Stated problem. Return the lines from the one with "Model this scene" through the one with "COL=S.collection", exactly as they appear and with no pictures.

Data shown.
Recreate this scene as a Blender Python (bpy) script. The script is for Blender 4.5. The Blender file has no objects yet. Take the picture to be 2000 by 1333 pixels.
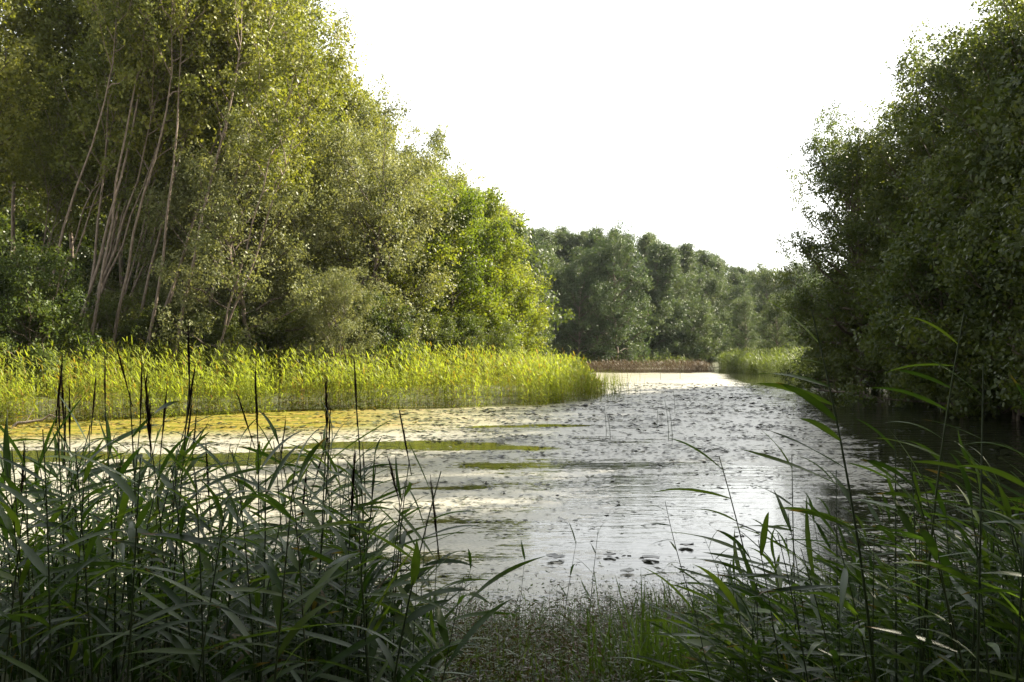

---

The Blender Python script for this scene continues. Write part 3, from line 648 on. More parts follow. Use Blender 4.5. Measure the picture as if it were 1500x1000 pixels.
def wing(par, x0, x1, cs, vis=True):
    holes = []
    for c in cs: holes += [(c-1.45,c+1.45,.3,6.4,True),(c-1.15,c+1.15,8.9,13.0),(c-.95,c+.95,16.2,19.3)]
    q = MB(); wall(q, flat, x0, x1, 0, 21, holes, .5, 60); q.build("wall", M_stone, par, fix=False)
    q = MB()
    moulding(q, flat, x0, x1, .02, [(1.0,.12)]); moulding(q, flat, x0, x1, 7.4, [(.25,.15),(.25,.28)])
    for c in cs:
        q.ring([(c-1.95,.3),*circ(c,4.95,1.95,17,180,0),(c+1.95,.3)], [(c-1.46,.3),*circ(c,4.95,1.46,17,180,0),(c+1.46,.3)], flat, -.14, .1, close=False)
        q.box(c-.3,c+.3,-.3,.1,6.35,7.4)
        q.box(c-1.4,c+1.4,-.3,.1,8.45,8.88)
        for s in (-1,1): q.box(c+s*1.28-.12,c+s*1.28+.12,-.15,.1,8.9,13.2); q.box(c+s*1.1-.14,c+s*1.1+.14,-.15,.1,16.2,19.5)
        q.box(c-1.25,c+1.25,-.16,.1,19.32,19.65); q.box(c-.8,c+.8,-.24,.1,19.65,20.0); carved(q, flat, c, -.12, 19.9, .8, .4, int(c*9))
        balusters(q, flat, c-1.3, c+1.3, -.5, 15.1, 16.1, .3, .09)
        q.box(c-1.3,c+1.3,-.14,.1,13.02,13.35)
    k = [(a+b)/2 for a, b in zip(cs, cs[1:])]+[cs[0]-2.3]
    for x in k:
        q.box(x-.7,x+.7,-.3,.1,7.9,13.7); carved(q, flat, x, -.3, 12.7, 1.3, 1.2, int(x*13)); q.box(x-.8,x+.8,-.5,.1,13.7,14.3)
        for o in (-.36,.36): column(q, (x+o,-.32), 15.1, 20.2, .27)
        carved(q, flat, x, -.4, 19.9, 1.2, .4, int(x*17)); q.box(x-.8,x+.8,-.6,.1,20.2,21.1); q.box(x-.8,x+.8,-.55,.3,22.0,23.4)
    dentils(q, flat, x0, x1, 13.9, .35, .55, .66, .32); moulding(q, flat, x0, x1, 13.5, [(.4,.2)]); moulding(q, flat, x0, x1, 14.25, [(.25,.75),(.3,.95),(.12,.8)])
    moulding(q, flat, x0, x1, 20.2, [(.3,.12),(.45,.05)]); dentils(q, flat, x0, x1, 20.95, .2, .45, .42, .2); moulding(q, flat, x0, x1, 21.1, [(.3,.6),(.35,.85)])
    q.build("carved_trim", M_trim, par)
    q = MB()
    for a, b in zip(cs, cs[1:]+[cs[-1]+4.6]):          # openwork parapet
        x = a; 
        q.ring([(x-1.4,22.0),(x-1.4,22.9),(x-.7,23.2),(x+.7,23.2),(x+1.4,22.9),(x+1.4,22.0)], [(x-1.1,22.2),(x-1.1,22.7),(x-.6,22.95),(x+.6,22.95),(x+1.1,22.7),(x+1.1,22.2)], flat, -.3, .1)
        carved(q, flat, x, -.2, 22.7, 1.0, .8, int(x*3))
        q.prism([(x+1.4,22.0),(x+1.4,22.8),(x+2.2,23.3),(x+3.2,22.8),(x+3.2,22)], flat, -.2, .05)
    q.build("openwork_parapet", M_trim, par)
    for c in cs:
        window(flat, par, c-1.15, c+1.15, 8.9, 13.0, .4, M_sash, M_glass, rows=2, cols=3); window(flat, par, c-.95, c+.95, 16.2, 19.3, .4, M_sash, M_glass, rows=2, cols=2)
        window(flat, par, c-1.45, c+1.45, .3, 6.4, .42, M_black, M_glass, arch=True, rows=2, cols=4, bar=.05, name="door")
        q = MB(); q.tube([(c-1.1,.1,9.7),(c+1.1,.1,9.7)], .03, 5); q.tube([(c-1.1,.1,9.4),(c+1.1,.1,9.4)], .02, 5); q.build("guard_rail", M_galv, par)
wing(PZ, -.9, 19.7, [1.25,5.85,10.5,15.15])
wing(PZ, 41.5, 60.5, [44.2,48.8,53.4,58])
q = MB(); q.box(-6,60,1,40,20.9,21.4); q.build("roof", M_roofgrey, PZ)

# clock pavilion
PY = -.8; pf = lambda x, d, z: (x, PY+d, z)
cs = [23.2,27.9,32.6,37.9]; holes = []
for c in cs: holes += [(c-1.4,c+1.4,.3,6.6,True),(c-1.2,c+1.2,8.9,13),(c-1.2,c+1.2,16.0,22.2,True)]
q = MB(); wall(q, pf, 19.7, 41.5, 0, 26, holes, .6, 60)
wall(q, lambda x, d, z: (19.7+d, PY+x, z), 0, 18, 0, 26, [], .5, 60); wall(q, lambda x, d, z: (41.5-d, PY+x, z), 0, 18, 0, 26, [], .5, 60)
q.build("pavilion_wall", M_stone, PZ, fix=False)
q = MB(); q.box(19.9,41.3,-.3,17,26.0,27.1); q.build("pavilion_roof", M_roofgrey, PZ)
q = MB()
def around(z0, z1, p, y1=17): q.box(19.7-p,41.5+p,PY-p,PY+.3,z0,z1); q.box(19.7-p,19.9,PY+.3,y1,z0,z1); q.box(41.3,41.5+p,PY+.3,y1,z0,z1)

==

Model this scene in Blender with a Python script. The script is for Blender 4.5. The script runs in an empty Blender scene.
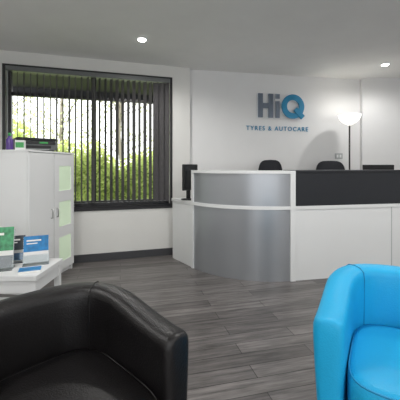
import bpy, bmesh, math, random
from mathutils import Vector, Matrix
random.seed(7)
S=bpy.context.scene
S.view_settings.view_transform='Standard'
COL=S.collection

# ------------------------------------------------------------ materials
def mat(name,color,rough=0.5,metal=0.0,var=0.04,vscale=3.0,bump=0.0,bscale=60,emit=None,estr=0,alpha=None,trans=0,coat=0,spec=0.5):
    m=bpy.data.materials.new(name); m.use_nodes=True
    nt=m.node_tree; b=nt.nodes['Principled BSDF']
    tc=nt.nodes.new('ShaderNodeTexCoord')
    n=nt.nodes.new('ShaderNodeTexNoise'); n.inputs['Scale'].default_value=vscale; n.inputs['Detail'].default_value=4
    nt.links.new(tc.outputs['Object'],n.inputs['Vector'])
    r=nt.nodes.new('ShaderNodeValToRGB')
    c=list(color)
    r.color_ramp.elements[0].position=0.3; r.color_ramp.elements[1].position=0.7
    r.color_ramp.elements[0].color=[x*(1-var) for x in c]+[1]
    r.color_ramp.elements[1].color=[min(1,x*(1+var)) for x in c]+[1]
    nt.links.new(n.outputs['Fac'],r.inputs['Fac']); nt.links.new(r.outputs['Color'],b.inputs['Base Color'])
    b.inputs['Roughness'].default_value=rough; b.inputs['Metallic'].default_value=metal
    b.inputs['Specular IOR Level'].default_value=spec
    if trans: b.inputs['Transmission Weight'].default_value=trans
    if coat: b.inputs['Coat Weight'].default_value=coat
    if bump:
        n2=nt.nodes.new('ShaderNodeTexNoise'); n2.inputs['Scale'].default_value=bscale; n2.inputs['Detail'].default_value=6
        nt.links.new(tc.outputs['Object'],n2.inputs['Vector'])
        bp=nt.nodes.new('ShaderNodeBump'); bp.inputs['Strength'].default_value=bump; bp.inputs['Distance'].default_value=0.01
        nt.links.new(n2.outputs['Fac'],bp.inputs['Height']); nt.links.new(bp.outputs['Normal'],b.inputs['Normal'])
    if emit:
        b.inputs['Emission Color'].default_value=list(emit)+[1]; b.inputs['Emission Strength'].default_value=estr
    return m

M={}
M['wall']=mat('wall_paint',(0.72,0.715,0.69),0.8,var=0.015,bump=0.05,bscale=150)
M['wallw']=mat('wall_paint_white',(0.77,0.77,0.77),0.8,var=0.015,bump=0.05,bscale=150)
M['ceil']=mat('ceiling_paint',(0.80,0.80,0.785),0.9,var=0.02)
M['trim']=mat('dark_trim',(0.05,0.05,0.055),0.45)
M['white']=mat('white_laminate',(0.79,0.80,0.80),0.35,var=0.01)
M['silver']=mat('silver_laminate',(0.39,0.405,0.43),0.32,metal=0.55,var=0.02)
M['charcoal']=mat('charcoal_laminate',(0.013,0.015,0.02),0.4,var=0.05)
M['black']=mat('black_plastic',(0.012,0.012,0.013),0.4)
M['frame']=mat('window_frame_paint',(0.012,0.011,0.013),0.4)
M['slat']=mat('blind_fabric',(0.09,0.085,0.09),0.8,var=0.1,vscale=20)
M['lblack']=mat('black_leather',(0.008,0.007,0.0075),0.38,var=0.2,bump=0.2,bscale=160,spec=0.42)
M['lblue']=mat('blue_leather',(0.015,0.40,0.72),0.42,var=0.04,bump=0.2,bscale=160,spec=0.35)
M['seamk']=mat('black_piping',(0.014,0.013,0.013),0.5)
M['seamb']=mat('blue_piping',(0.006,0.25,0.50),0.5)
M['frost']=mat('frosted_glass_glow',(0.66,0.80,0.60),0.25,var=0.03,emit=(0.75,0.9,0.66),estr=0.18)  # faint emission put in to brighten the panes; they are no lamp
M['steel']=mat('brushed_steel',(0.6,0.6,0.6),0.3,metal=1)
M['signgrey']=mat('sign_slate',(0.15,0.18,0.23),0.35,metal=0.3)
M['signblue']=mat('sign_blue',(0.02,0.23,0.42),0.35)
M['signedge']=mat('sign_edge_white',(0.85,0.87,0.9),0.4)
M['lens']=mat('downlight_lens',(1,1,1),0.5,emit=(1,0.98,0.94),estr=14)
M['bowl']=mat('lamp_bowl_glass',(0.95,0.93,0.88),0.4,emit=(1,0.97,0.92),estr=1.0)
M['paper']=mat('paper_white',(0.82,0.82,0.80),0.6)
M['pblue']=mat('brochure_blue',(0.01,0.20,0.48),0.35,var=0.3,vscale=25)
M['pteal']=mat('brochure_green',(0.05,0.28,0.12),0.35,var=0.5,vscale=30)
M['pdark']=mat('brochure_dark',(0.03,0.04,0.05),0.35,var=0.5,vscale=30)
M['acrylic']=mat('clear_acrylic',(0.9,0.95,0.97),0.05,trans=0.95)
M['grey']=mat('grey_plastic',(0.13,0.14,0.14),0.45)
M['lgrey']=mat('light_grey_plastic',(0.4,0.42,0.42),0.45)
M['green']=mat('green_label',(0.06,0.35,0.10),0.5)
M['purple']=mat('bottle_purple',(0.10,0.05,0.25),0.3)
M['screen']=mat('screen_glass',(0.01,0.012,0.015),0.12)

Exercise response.
Model this scene in Blender with a Python script. The script is for Blender 4.5. The script runs in an empty Blender scene.
import bpy, bmesh, math, random
from mathutils import Vector, Matrix
random.seed(7)
S=bpy.context.scene
S.view_settings.view_transform='Standard'
COL=S.collection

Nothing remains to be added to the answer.